▶ Work required:
Omit all pictures, then retype the data exactly as given.

▶ Supplied material:
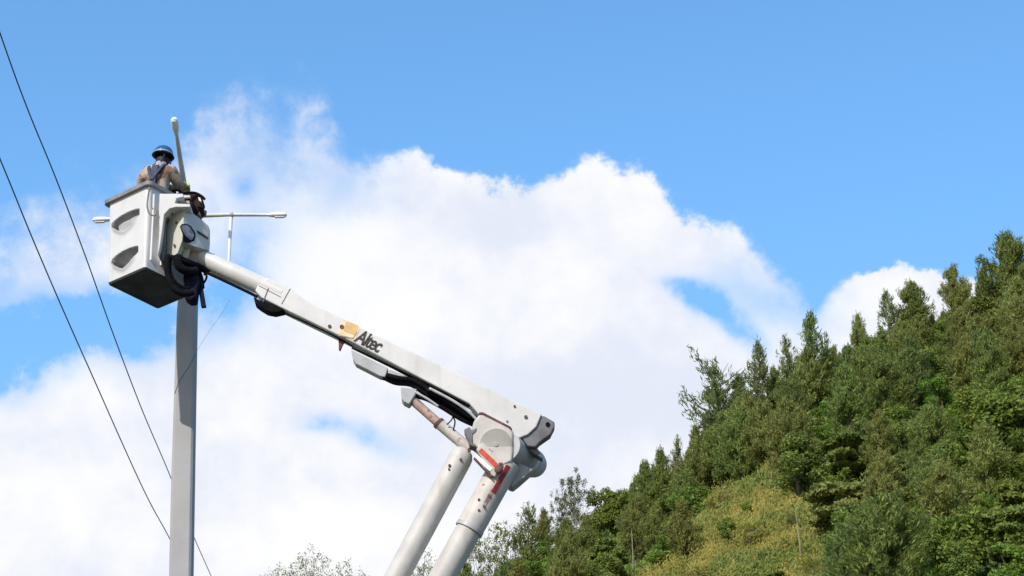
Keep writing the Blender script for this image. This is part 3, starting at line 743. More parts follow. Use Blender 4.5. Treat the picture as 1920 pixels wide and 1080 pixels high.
m.build('hydraulic_hose', 'black', truck, smooth=True)
m = MB(); hose(m, [(778,735),(800,747),(822,762)], 2.2, YB-0.12); hose(m, [(805,728),(850,752),(882,775),(900,795)], 2.6, YB-0.14); m.build('steel_line', 'mid', truck, smooth=True)
MB().prism([(751,725),(782,729),(779,740),(767,758),(757,753),(753,748)], YB-0.09, YB+0.07).build('cylinder_bracket', 'mid', truck, bevel=0.012)
cyl = MB().tube([P(772,749,YB-0.02), P(824,795,YB-0.02)], 8.5*PX, 20).build('cylinder_barrel', 'rusty', truck, auto=40)
MB().tube([P(822,793,YB-0.02), P(880,842,YB-0.02)], 10.5*PX, 20).build('cylinder_housing', 'worn', truck, auto=40)
MB().tube([P(821,792,YB-0.02), P(825,796,YB-0.02)], 11.5*PX, 20).build('cylinder_collar', 'brown', truck, auto=40)
# elbow
YE = YB-0.16
MB().prism([(888,790),(898,777),(908,775),(955,800),(962,812),(962,845),(960,864),(944,872),(930,868),(918,862),(905,846),(886,832),(882,812)], YE, YB+0.10).build('elbow_plate', 'worn', truck, bevel=0.02, seg=3)
m = MB()
m.tube([P(930,833,YE-0.008), P(930,833,YE+0.05)], 29*PX, 40); m.build('hub_disc', 'worn2', truck, bevel=0.003)
MB().tube([P(930,833,YE-0.014), P(930,833,YE-0.002)], 4*PX, 20).build('hub_pin', 'worn2', truck, bevel=0.002)
m = MB(); m.prism([(897,777),(899,772.5),(906,773),(958,800),(960,804),(955,803),(905,778)], YE-0.004, YE+0.05); m.build('gasket_edge', 'brown', truck, bevel=0.003)
m = MB().prism([(870,805),(880,800),(884,806),(894,802),(893,808),(886,814),(886,830),(892,838),(880,834),(876,820)], YE-0.01, YB); m.build('latch', 'grey', truck, bevel=0.006)
# pivot shaft of the elbow, running back through the frame
A_ = P(950,838,YB-0.10); B_ = P(984,860,YB+0.30); C_ = P(999,868,YB+0.46)
MB().tube([A_, B_], 27*PX, 36).build('pivot_housing', 'mid', truck, auto=40, bevel=0.006)
dd = (B_-A_).normalized()
MB().tube([B_-dd*0.02, B_+dd*0.025], 30*PX, 36).build('pivot_ring', 'bucket', truck, auto=40, bevel=0.005)
prof = [(0.0,27),(0.10,27.5),(0.20,26.5),(0.27,23),(0.31,17),(0.335,8),(0.34,1)]
MB().tube([B_+dd*s for s, r in prof], [r*PX for s, r in prof], 32).build('pivot_cap', 'mid', truck, smooth=True)
# end bracket of the boom
MB().prism([(1014,779),(1021,780),(1040,791),(1040,799),(1032,815),(1012,829),(1004,838),(990,837),(978,821),(992,812),(1003,799)], YB-0.075, YB+0.075).build('end_bracket', 'grey', truck, bevel=0.012)
bolt_and_hole(1027,796,4.2,YB-0.075,'black','bracket_hole_dark')  # black disc stands in for the dark inside the bracket's hole
MB().prism([(985,838),(1004,836),(1012,848),(1018,860),(1000,850)], YB+0.0, YB+0.15).build('bracket_web', 'grey', truck, bevel=0.01)
MB().prism([(966,862),(1000,880),(988,891),(972,905),(962,913),(953,910),(950,900)], YB+0.02, YB+0.22).build('gusset', 'mid2', truck, bevel=0.014)
# cross plate with tape between the two lower members
MB().prism([(893,842),(905,829),(942,866),(928,894),(922,891)], YB-0.19, YB-0.05).build('cross_plate', 'worn', truck, bevel=0.008)
m = MB(); strip(m, (900,843),(932,874),9,YB-0.196,0.006); m.build('red_tape', 'red', truck)
m = MB(); strip(m, (893,855),(921,881),7,YB-0.196,0.006); m.build('white_tape', 'lampw', truck)
m = MB(); strip(m, (889,858),(922,893),3.2,YB-0.2,0.05); m.build('plate_edge', 'brown', truck)
m = MB().ball(P(935,880,YB-0.22), 8*PX, 12, 8, (1,0.6,1.1)); m.tube([P(934,882,YB-0.23), P(938,868,YB-0.23)], 2.6*PX, 8); m.build('greasy_fitting', 'brown', truck, smooth=True)
# lower members down to the turret
def down(px, py, px2, py2, zend, y):
    a, b = P(px,py,y), P(px2,py2,y); t = (zend-a.z)/(b.z-a.z); return a, b, a+(b-a)*t
a, b, c = down(862,862,745,1080,2.6,YB)
dn = (b-a).normalized()
MB().tube([a-dn*0.13, a-dn*0.10, a-dn*0.05, a, b, c], [0.05,0.095,0.122,0.126,0.122,0.128], 32).build('parallel_link', 'worn2', truck, auto=40)
for q in ((880,845,3.0),(864,862,2.6),(843,873,2.6),(842,880,2.0)): bolt_and_hole(q[0], q[1], q[2], YB-0.122, 'brown', 'rust_boss')
a, b, c = down(941,882,830,1080,2.5,YB)
d2 = (b-a).normalized(); e_ = P(879.5,993,YB)
lb = MB().tube([a-d2*0.10, e_], [0.152, 0.146], 40).build('lower_boom', 'worn', truck, auto=40, bevel=0.01)
MB().tube([e_-d2*0.02, c], [0.134, 0.138], 40).build('lower_boom_sleeve', 'worn2', truck, auto=40)
MB().tube([e_-d2*0.035, e_+d2*0.012], [0.152, 0.152], 40).build('sleeve_band', 'mid', truck, auto=40, bevel=0.004)
# tape wrapped on the round of the lower boom
def wrap(p, q, th0, th1, rad, name, material):
    ax = (q-p).normalized(); f_ = Vector((0,-1,0)); f_ = (f_-ax*f_.dot(ax)).normalized(); s_ = f_.cross(ax)
    if s_.x < 0: s_ = -s_
    vs = []; fs = []; n = 6
    for rr in (rad, rad-0.004):
        for i in range(n+1):
            th = R(th0+(th1-th0)*i/n); o_ = (f_*math.cos(th)+s_*math.sin(th))*rr
            vs += [p+o_, q+o_]
    k = 2*(n+1)
    for i in range(n):
        fs.append((2*i, 2*i+1, 2*i+3, 2*i+2)); fs.append((k+2*i+2, k+2*i+3, k+2*i+1, k+2*i))
    fs += [(0,2*0+k,k+1,1), (2*n,2*n+1,k+2*n+1,k+2*n)]
    for i in range(n):
        fs.append((2*i, 2*i+2, k+2*i+2, k+2*i)); fs.append((2*i+1, k+2*i+1, k+2*i+3, 2*i+3))
    return MB().add(vs, fs).build(name, material, truck)
wrap(a-d2*0.04, a+d2*0.29, 12, 32, 0.1545, 'dark_red_tape', 'dred')
wrap(a+d2*0.255, a+d2*0.46, 8, 22, 0.1525, 'worn_tape_patch', mat('worn_tape_residue', (0.33,0.25,0.24), 0.6, var=0.5, scale=18, rust=0.9))
for q in ((898,937,2.4),(898,957,2.4),(917,930,3.0),(908,950,2.6)): bolt_and_hole(q[0], q[1], q[2], YB-0.142, 'brown', 'rust_boss')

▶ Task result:
Keep writing the Blender script for this image. This is part 3, starting at line 743. More parts follow. Use Blender 4.5. Treat the picture as 1920 pixels wide and 1080 pixels high.
m.build('hydraulic_hose', 'black', truck, smooth=True)
m = MB(); hose(m, [(778,735),(800,747),(822,762)], 2.2, YB-0.12); hose(m, [(805,728),(850,752),(882,775),(900,795)], 2.6, YB-0.14); m.build('steel_line', 'mid', truck, smooth=True)
MB().prism([(751,725),(782,729),(779,740),(767,758),(757,753),(753,748)], YB-0.09, YB+0.07).build('cylinder_bracket', 'mid', truck, bevel=0.012)
cyl = MB().tube([P(772,749,YB-0.02), P(824,795,YB-0.02)], 8.5*PX, 20).build('cylinder_barrel', 'rusty', truck, auto=40)
MB().tube([P(822,793,YB-0.02), P(880,842,YB-0.02)], 10.5*PX, 20).build('cylinder_housing', 'worn', truck, auto=40)
MB().tube([P(821,792,YB-0.02), P(825,796,YB-0.02)], 11.5*PX, 20).build('cylinder_collar', 'brown', truck, auto=40)
# elbow
YE = YB-0.16
MB().prism([(888,790),(898,777),(908,775),(955,800),(962,812),(962,845),(960,864),(944,872),(930,868),(918,862),(905,846),(886,832),(882,812)], YE, YB+0.10).build('elbow_plate', 'worn', truck, bevel=0.02, seg=3)
m = MB()
m.tube([P(930,833,YE-0.008), P(930,833,YE+0.05)], 29*PX, 40); m.build('hub_disc', 'worn2', truck, bevel=0.003)
MB().tube([P(930,833,YE-0.014), P(930,833,YE-0.002)], 4*PX, 20).build('hub_pin', 'worn2', truck, bevel=0.002)
m = MB(); m.prism([(897,777),(899,772.5),(906,773),(958,800),(960,804),(955,803),(905,778)], YE-0.004, YE+0.05); m.build('gasket_edge', 'brown', truck, bevel=0.003)
m = MB().prism([(870,805),(880,800),(884,806),(894,802),(893,808),(886,814),(886,830),(892,838),(880,834),(876,820)], YE-0.01, YB); m.build('latch', 'grey', truck, bevel=0.006)
# pivot shaft of the elbow, running back through the frame
A_ = P(950,838,YB-0.10); B_ = P(984,860,YB+0.30); C_ = P(999,868,YB+0.46)
MB().tube([A_, B_], 27*PX, 36).build('pivot_housing', 'mid', truck, auto=40, bevel=0.006)
dd = (B_-A_).normalized()
MB().tube([B_-dd*0.02, B_+dd*0.025], 30*PX, 36).build('pivot_ring', 'bucket', truck, auto=40, bevel=0.005)
prof = [(0.0,27),(0.10,27.5),(0.20,26.5),(0.27,23),(0.31,17),(0.335,8),(0.34,1)]
MB().tube([B_+dd*s for s, r in prof], [r*PX for s, r in prof], 32).build('pivot_cap', 'mid', truck, smooth=True)
# end bracket of the boom
MB().prism([(1014,779),(1021,780),(1040,791),(1040,799),(1032,815),(1012,829),(1004,838),(990,837),(978,821),(992,812),(1003,799)], YB-0.075, YB+0.075).build('end_bracket', 'grey', truck, bevel=0.012)
bolt_and_hole(1027,796,4.2,YB-0.075,'black','bracket_hole_dark')  # black disc stands in for the dark inside the bracket's hole
MB().prism([(985,838),(1004,836),(1012,848),(1018,860),(1000,850)], YB+0.0, YB+0.15).build('bracket_web', 'grey', truck, bevel=0.01)
MB().prism([(966,862),(1000,880),(988,891),(972,905),(962,913),(953,910),(950,900)], YB+0.02, YB+0.22).build('gusset', 'mid2', truck, bevel=0.014)
# cross plate with tape between the two lower members
MB().prism([(893,842),(905,829),(942,866),(928,894),(922,891)], YB-0.19, YB-0.05).build('cross_plate', 'worn', truck, bevel=0.008)
m = MB(); strip(m, (900,843),(932,874),9,YB-0.196,0.006); m.build('red_tape', 'red', truck)
m = MB(); strip(m, (893,855),(921,881),7,YB-0.196,0.006); m.build('white_tape', 'lampw', truck)
m = MB(); strip(m, (889,858),(922,893),3.2,YB-0.2,0.05); m.build('plate_edge', 'brown', truck)
m = MB().ball(P(935,880,YB-0.22), 8*PX, 12, 8, (1,0.6,1.1)); m.tube([P(934,882,YB-0.23), P(938,868,YB-0.23)], 2.6*PX, 8); m.build('greasy_fitting', 'brown', truck, smooth=True)
# lower members down to the turret
def down(px, py, px2, py2, zend, y):
    a, b = P(px,py,y), P(px2,py2,y); t = (zend-a.z)/(b.z-a.z); return a, b, a+(b-a)*t
a, b, c = down(862,862,745,1080,2.6,YB)
dn = (b-a).normalized()
MB().tube([a-dn*0.13, a-dn*0.10, a-dn*0.05, a, b, c], [0.05,0.095,0.122,0.126,0.122,0.128], 32).build('parallel_link', 'worn2', truck, auto=40)
for q in ((880,845,3.0),(864,862,2.6),(843,873,2.6),(842,880,2.0)): bolt_and_hole(q[0], q[1], q[2], YB-0.122, 'brown', 'rust_boss')
a, b, c = down(941,882,830,1080,2.5,YB)
d2 = (b-a).normalized(); e_ = P(879.5,993,YB)
lb = MB().tube([a-d2*0.10, e_], [0.152, 0.146], 40).build('lower_boom', 'worn', truck, auto=40, bevel=0.01)
MB().tube([e_-d2*0.02, c], [0.134, 0.138], 40).build('lower_boom_sleeve', 'worn2', truck, auto=40)
MB().tube([e_-d2*0.035, e_+d2*0.012], [0.152, 0.152], 40).build('sleeve_band', 'mid', truck, auto=40, bevel=0.004)
# tape wrapped on the round of the lower boom
def wrap(p, q, th0, th1, rad, name, material):
    ax = (q-p).normalized(); f_ = Vector((0,-1,0)); f_ = (f_-ax*f_.dot(ax)).normalized(); s_ = f_.cross(ax)
    if s_.x < 0: s_ = -s_
    vs = []; fs = []; n = 6
    for rr in (rad, rad-0.004):
        for i in range(n+1):
            th = R(th0+(th1-th0)*i/n); o_ = (f_*math.cos(th)+s_*math.sin(th))*rr
            vs += [p+o_, q+o_]
    k = 2*(n+1)
    for i in range(n):
        fs.append((2*i, 2*i+1, 2*i+3, 2*i+2)); fs.append((k+2*i+2, k+2*i+3, k+2*i+1, k+2*i))
    fs += [(0,2*0+k,k+1,1), (2*n,2*n+1,k+2*n+1,k+2*n)]
    for i in range(n):
        fs.append((2*i, 2*i+2, k+2*i+2, k+2*i)); fs.append((2*i+1, k+2*i+1, k+2*i+3, 2*i+3))
    return MB().add(vs, fs).build(name, material, truck)
wrap(a-d2*0.04, a+d2*0.29, 12, 32, 0.1545, 'dark_red_tape', 'dred')
wrap(a+d2*0.255, a+d2*0.46, 8, 22, 0.1525, 'worn_tape_patch', mat('worn_tape_residue', (0.33,0.25,0.24), 0.6, var=0.5, scale=18, rust=0.9))
for q in ((898,937,2.4),(898,957,2.4),(917,930,3.0),(908,950,2.6)): bolt_and_hole(q[0], q[1], q[2], YB-0.142, 'brown', 'rust_boss')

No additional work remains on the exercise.